The Rollright Stones

Everyone has heard of Stonehenge, but a lot of people don't know that the British Isles are home to nearly 1000 other stone circles. Even more have been lost to time. Archaeologists argue about what they were for. Many seem to have astronomical alignments, and they certainly played a big part in prehistoric religion. They were created during the Neolithic and Early/Middle Bronze Age (from about 4000 to 1500 B.C.).

One of my favorites is the Rollright Stones, in Oxfordshire. Last year I took a ten mile hike through beautiful (but muddy!) countryside to see them. It's hard to get a complete view of the site, since it's actually three clusters of stones. There's a circle of 77 stones called The King's Men, and nearby stands a curved single monolith called the King's Stone. Not far away are a group of five stones leaning on one another called the Whispering Knights.

The stones got these names according to legend a king and his knights were turned to stone by a witch. The Whispering Knights were leaning towards one another because apparently they were conspiring against their sovereign when they got petrified.

One of the King's Men, in the main circle, has a hole
through which you can get a clear view of the Whispering Knights. This has led to all sorts of speculation, but nobody's really sure what it all means.

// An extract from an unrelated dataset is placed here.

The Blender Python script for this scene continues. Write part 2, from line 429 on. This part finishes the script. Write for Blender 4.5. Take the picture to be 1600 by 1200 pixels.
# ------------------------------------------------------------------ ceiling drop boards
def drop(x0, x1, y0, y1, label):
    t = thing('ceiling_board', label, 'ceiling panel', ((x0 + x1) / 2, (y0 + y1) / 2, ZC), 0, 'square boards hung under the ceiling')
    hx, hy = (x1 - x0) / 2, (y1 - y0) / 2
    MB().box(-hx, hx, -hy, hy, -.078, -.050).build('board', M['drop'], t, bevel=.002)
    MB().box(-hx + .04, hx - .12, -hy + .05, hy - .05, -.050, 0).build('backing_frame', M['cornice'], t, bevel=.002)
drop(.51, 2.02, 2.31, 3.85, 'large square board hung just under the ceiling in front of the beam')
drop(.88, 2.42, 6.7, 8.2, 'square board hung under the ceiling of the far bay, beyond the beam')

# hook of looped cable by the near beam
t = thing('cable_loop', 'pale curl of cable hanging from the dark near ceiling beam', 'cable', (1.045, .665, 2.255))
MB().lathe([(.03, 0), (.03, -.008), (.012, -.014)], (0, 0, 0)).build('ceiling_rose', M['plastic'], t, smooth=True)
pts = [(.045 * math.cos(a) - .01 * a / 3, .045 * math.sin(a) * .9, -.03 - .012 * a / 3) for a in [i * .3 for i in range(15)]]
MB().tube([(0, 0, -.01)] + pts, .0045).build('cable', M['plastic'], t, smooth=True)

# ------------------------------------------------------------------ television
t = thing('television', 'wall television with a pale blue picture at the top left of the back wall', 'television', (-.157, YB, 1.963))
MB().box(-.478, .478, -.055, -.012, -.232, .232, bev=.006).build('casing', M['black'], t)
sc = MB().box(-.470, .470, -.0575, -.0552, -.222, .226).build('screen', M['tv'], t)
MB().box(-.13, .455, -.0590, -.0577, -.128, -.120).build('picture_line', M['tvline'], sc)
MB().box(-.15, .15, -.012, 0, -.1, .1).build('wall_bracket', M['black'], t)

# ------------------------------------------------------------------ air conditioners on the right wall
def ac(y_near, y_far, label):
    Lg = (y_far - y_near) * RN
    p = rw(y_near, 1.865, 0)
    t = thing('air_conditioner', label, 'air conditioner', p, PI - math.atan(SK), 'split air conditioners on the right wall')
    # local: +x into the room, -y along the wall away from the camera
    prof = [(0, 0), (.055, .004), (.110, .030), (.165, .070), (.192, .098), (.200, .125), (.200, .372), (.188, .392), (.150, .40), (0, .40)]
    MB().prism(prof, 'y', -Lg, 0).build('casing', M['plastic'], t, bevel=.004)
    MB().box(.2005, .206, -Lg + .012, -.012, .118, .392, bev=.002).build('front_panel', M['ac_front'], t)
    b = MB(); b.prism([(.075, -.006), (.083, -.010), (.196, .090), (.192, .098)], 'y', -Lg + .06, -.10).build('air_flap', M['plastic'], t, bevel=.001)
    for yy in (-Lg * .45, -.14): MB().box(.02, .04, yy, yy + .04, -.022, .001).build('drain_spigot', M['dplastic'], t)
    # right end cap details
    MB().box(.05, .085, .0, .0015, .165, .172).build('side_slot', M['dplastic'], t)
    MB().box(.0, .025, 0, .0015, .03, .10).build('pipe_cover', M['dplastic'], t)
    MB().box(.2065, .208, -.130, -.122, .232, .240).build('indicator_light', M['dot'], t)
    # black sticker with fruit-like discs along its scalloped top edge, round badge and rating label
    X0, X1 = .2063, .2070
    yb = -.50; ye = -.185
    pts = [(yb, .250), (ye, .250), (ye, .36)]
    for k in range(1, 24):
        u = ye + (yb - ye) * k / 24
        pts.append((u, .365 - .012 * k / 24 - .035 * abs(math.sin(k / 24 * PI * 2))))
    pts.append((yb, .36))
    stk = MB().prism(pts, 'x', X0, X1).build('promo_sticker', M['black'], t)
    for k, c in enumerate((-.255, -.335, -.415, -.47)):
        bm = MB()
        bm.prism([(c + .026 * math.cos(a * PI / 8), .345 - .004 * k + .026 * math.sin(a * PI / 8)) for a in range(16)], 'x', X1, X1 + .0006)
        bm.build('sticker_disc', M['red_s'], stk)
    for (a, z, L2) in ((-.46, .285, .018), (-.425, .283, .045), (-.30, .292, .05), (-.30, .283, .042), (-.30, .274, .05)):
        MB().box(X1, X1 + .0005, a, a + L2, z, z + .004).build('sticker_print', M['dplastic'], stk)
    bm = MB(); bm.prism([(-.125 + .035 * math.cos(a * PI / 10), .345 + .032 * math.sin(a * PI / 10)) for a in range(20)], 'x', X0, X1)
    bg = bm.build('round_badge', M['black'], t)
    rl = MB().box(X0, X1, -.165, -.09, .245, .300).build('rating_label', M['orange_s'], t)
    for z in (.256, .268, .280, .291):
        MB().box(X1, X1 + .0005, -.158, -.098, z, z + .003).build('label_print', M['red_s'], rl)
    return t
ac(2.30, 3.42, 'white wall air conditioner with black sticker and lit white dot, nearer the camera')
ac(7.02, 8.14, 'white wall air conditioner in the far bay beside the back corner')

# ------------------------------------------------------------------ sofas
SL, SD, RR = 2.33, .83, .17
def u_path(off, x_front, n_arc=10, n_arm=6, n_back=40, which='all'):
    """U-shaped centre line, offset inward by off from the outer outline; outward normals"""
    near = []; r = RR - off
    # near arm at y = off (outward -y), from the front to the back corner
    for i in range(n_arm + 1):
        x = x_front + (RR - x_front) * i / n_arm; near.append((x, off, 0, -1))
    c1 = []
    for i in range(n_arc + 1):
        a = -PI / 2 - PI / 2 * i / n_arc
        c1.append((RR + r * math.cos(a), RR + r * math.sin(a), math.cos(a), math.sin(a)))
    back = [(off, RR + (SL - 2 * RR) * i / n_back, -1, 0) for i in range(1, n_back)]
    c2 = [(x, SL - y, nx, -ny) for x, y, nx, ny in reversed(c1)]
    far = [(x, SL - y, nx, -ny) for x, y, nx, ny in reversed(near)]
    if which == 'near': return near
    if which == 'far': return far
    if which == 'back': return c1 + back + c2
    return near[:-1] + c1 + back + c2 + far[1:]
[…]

The site was built over a long period of time. The Whispering Knights are actually the partially collapsed remains of a Neolithic burial chamber. The King's Men might have been built a bit later. The King's Stone seems to mark a Bronze Age cemetery, and came last.

The whole association with a king may be a very old memory of a true story. Burial chambers were hard to build, requiring a lot of manpower to haul the big stones and then cover them with earth, so the person buried there was probably a chief or king. The fact that the spot was still being used for burials two thousand years later show how important the place was.

Sadly, the Rollright Stones have been subject to a lot of vandalism in recent years. Some idiot spray painted a few of the stones yellow, and another idiot put a burning tire on the King's Stone. It seems a lot of modern people are determined to wreck the countryside and anything that hints of any association with the past.

If you go, please respect the stones. You can get information on how to get there from the Oxford Tourist Information Centre. The best way is to get a local bus to Chipping Norton and walk the rest of the way. If the weather's good, you'll pass nice views, including a country church.